エーゲ海に浮かぶこの島は近年の異常気象で猛烈な暑さに見舞われていました。そんな中、レストランでしっかり冷えたビールを喉に流し込んでいる瞬間はまるで天国に登るような気分。
午後のレストランのデッキにはエーゲ海から吹く風が抜けていきます。ビールを飲みながら海を眺めると、エメラルドグリーンとコバルトブルーのグラデーションが余計に美しい。
そうしてしばらくビールを愉しんでからトイレに席を立ち、そこから戻るところで男に声をかけられました。
不思議な雰囲気の男で、なんともいえない落ち着きがある。

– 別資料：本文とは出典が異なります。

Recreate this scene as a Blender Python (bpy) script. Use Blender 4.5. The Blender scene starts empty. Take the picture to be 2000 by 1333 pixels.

男は日本語で「ワタシはリンザイシュウでシュギョウをしました」と私に言います。臨済宗といえば禅宗の一つ。私も趣味で座禅をするので、どんな修行をするのか興味が湧き、もう少し話をしようとしたところで、旅の仲間からの連絡が入り、男とは軽い挨拶を交わして別れました。
その後、私は滞在している別荘の裏山に張り付くように聳える無人の修道院を訪ねました。
修道院は洞窟をくり抜いて作られているため、中は岩肌が直に露出しています。そして、外気に比べて気温は随分と低い。おそらく地下から噴き上げてくる冷気が修道院内の空気を冷やしているのでしょう。
イエスキリストの肖像画や、聖水を入れる聖杯などがひっそりと修道院の中に鎮座し、その存在感を際立たせています。
私は、祭壇の前で座禅を組みました。目を閉じると海や空や岩山の風景が浮かんでは消えていきます。やがてそれらも静まり、情景の消えた静寂がやってきます。呼吸は限りなくゆっくりと規則的で、周辺の気配が私を包んでいきます。
30分ほど座禅を組んで修道院を出ると、感覚が冴え渡り、景色はもっと美しく、感動すら覚えるほどです。きっと臨済宗で修行を積んだ彼も、修行を終えて祖国であるギリシャに戻った時、このエーゲ海の風景に感動し、感謝したのだと思います。そうでなければ、あれほどに落ち着いた雰囲気は出ない。
禅の言葉にこんなのがあります。
「桃花のさかりなるを見て、忽然として悟道す」
美しさに気付くことは、誰かに教えてもらうのではない。自分の中にある尊さを自分で見つけるのです。
国境や人種を超えて私たちは繋がっている。そういう感覚を覚える人に出会えるのは幸せなことです。